Do you understand me? Your measurements are not really relevant. I've seen many desperate girls asking online questions like "im 86-63-89 (34-25-35) am i a pear or a hourglass???!!!11". I bet they all want to hear that they're hourglasses. But honestly, does it change anything? If you thought that you were a hourglass, and then someone told you that you were a pear, would you really morph from Salma Hayek into Alicia Keys?

It doesn't matter, my dear. It's just the beginning. Let me tell you something: despite my measurements, I'm not as proportionate as you might have thought. My ribcage is quite small, my shoulders are narrow - but then, my hips are the widest part of my body and my thighs are definitely not skinny. All these factors make me bottom-heavy (or pear-shaped, if you like).

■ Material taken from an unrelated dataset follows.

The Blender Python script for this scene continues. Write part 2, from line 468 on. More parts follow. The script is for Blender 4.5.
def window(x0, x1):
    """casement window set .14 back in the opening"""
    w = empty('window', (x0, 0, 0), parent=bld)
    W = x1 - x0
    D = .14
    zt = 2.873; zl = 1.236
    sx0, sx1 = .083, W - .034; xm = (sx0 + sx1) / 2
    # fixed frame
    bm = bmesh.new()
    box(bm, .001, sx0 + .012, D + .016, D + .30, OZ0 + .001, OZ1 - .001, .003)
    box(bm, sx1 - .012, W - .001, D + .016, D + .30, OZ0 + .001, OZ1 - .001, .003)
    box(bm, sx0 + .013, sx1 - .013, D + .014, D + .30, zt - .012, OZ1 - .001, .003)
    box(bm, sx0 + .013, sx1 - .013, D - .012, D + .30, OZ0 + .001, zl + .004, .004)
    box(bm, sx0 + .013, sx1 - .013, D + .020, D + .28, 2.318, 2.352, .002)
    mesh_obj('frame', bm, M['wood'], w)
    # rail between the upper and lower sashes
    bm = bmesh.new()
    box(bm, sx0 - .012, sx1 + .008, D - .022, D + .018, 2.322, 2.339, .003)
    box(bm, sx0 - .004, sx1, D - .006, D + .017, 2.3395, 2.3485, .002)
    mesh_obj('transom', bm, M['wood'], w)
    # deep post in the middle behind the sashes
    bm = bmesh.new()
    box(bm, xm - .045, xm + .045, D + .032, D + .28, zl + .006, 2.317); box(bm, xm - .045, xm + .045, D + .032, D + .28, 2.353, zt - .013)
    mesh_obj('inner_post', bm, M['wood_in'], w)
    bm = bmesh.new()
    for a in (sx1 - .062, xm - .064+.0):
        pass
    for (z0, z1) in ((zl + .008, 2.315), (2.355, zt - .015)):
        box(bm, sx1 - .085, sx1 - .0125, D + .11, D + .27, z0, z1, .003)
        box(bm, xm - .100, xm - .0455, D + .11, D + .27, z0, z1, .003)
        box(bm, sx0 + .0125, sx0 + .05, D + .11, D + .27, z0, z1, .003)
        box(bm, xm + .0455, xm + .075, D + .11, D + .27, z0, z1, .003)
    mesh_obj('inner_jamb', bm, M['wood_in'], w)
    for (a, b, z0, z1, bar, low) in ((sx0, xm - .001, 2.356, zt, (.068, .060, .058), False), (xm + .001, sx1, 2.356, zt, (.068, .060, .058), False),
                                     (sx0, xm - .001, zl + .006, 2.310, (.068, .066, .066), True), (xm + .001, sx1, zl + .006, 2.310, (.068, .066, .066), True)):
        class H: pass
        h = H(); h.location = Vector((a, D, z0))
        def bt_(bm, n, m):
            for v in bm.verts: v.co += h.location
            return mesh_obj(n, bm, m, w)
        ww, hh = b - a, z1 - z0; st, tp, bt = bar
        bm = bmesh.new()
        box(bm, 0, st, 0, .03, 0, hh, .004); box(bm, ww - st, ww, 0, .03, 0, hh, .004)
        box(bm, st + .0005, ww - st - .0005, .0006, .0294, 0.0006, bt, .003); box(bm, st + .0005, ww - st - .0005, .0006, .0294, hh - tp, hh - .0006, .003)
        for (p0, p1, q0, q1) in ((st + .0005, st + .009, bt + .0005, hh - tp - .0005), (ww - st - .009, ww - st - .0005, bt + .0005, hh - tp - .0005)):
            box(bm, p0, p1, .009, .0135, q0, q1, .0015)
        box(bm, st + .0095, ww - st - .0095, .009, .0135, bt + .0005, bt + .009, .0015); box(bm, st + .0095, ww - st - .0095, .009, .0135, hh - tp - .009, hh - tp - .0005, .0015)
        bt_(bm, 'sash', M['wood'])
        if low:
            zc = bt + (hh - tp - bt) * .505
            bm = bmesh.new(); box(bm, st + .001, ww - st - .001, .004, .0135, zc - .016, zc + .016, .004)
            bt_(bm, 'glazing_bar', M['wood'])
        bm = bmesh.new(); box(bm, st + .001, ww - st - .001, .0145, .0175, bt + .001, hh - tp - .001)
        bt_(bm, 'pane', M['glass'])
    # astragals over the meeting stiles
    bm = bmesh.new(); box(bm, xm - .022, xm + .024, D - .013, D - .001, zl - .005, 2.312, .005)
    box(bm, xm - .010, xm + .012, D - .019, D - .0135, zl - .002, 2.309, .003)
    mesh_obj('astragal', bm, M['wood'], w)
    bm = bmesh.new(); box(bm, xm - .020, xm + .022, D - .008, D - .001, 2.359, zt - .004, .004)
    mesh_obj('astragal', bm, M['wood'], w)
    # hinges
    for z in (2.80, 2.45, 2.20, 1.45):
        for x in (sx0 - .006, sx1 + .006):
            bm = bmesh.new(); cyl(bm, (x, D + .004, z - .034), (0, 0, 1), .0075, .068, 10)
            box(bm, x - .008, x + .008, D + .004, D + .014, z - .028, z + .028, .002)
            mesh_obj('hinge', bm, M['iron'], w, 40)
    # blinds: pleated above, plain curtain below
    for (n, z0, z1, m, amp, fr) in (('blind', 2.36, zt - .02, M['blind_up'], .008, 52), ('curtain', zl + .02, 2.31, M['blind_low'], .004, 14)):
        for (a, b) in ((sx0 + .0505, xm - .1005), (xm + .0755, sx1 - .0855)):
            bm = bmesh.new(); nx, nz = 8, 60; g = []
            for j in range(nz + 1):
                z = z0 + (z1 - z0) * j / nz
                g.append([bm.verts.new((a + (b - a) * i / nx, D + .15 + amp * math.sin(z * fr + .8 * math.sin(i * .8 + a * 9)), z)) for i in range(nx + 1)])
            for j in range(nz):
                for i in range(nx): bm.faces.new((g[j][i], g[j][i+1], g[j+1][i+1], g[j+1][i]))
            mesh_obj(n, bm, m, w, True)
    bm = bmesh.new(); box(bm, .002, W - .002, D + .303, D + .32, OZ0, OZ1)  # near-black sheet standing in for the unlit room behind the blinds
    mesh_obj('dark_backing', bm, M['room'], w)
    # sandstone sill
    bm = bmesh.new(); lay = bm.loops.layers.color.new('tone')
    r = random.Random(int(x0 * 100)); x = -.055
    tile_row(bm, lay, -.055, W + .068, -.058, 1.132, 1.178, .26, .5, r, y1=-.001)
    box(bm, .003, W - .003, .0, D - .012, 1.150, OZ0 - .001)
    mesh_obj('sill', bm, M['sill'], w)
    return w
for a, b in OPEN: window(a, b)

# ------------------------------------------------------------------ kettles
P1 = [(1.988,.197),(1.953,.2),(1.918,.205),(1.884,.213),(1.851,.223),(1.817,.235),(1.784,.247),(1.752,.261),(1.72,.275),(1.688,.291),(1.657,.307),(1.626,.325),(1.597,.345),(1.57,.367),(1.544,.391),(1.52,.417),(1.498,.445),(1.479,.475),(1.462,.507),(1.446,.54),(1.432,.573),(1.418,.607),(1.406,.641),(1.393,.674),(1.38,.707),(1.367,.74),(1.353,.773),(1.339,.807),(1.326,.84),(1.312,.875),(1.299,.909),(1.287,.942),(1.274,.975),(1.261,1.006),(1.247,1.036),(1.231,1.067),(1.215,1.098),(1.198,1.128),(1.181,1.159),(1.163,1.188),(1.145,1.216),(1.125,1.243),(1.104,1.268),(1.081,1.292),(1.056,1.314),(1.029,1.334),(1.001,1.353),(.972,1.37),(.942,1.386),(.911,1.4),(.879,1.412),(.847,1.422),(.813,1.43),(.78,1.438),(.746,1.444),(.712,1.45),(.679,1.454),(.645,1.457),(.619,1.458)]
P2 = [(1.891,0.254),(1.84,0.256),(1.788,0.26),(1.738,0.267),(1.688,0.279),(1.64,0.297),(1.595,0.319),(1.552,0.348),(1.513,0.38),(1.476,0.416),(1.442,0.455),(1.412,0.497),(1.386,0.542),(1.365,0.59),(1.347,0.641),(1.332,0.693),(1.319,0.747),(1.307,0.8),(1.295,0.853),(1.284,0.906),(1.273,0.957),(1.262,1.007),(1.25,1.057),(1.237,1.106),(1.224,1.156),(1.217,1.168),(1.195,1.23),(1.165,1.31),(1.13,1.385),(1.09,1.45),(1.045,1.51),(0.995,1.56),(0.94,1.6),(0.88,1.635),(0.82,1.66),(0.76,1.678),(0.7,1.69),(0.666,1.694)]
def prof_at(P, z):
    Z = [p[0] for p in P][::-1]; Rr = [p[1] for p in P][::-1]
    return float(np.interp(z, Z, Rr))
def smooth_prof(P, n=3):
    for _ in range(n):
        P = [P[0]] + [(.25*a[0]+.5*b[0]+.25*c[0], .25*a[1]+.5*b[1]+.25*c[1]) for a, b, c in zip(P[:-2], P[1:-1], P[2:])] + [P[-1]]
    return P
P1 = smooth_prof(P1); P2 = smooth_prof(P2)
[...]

My main goal is to add volume to my shoulders (but not to my boobs, which can be tricky) and to disguise my large bottom half. Even if my bust grew up to 110 cm (43.3"), my shape wouldn't change much. And yes, I believe that pears don't have to be flat-chested.

This is how it looks:

(the font is called "An Ode To Noone" and is free for non-commercial use)

If you're unsure of your body shape... visit YouLookFab and Inside Out Style. Both Angie and Imogen are extremely nice and helpful. If you're curious, I'm a busty pear according to YLF and an 8 with small shoulders according to IOS.

Have fun!

Tuesday, July 6, 2010

Your style choices: knowledge or intuition?

You walk into a store. You see something nice and decide to buy it. If someone asked you about it, what would you say?

Some people are fully subjective. They like that particular style, colour, lenght, cut or fabric. They feel good and do not wonder why. Ignorance can be bliss.

On the other hand, there are people that carefully think about every detail and how it affects the perception. They know (or at least try to know) what is flattering for their body shapes or natural colours.

Almost everyone is somewhere in between. Many women move towards the "knowledge end" as they become more self-conscious. And there are some who stopped thinking about every item and found it liberating.

"I know my body shape, my proportions and my fussy bits. I know how to flatter the pretty body parts and how to disguise the less pretty ones". Or maybe, "I don't know my body shape and I'm perfectly fine with it. I don't want to feel restricted by fashion guides". Where do you stand?

I must say that I'm on the conscious side. For example, I can love a dark orange, mandarin neck, boxy jacket. However, it wouldn't look good on me. My face looks sallow when I'm wearing something warm and muted. My big bust and short upper body look disastrous in higher necklines. And finally, boxy jackets and my defined waist are not compatible with each other. Sure, I could probably use some tricks to make our hypothetical jacket look "not so bad", but why bother?

This is the way I am. I tend to look for science in every aspect of life. I don't believe that you can separate science from art. They're not opposites. Fashion and style don't exist in vacuum. It doesn't make them less fun; for me, science IS fun. Of course, we all make clothing mistakes and sometimes we buy things that are against some specific rules (and therefore, establish some new ones). World would be boring if we didn't.

What about you? Are your style choices conscious or subconscious?